Machine learning (ML) methods are having a huge impact across all of the sciences. However, ML has a strong ontology - in which only the data exist - and a strong epistemology - in which a model is considered good if it performs well on held-out training data. These philosophies are in strong conflict with both standard practices and key philosophies in the natural sciences. Here, we identify some locations for ML in the natural sciences at which the ontology and epistemology are valuable. For example, when an expressive machine learning model is used in a causal inference to represent the effects of confounders, such as foregrounds, backgrounds, or instrument calibration parameters, the model capacity and loose philosophy of ML can make the results more trustworthy. We also show that there are contexts in which the introduction of ML introduces strong, unwanted statistical biases. For one, when ML models are used to emulate physical (or first-principles) simulations, they introduce strong confirmation biases. For another, when expressive regressions are used to label datasets, those labels cannot be used in downstream joint or ensemble analyses without taking on uncontrolled biases. The question in the title is being asked of all of the natural sciences; that is, we are calling on the scientific communities to take a step back and consider the role and value of ML in their fields; the (partial) answers we give here come from the particular perspective of physics.

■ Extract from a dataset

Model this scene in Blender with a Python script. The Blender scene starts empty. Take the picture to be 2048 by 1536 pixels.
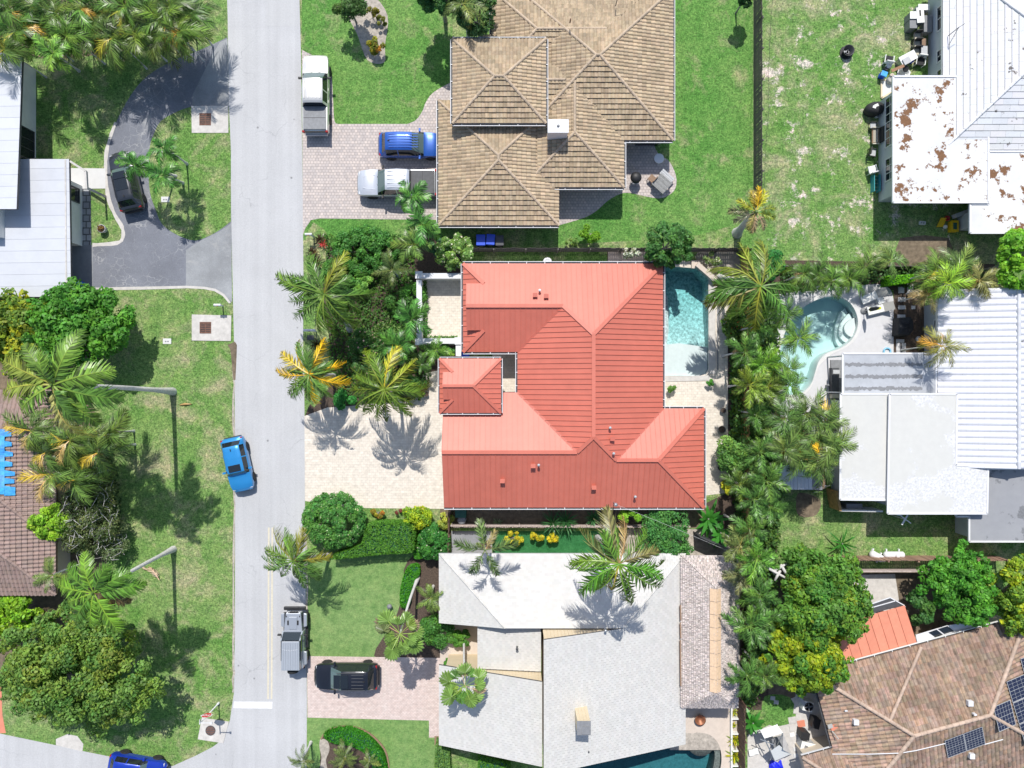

翻译：机器学习（ML）方法正在对整个科学领域产生巨大影响。然而，机器学习具有强烈的本体论——即只有数据存在，以及强烈的认识论——即如果一个模型在预留的训练数据上表现良好，就被认为是优秀的。这些理念与自然科学的常规实践和核心哲学存在强烈冲突。在此，我们指出了机器学习在自然科学中某些本体论和认识论具有价值的应用场景。例如，当在因果推断中使用表达能力强的机器学习模型来表示混杂因素（如前景、背景或仪器校准参数）的影响时，机器学习模型的容量和宽松理念可以使结果更值得信赖。我们也证明了在某些情境下，引入机器学习会带来强烈且不受欢迎的统计偏差。一方面，当机器学习模型被用于模拟物理（或第一性原理）仿真时，它们会引入强烈的确认偏差。另一方面，当使用表达能力强的回归模型来标注数据集时，这些标签若未经处理偏差控制，则无法用于下游的联合或集成分析。标题中的问题正被抛向所有自然科学领域；也就是说，我们呼吁科学界退后一步，思考机器学习在其领域中的作用和价值；我们在此给出的（部分）答案来自物理学的特定视角。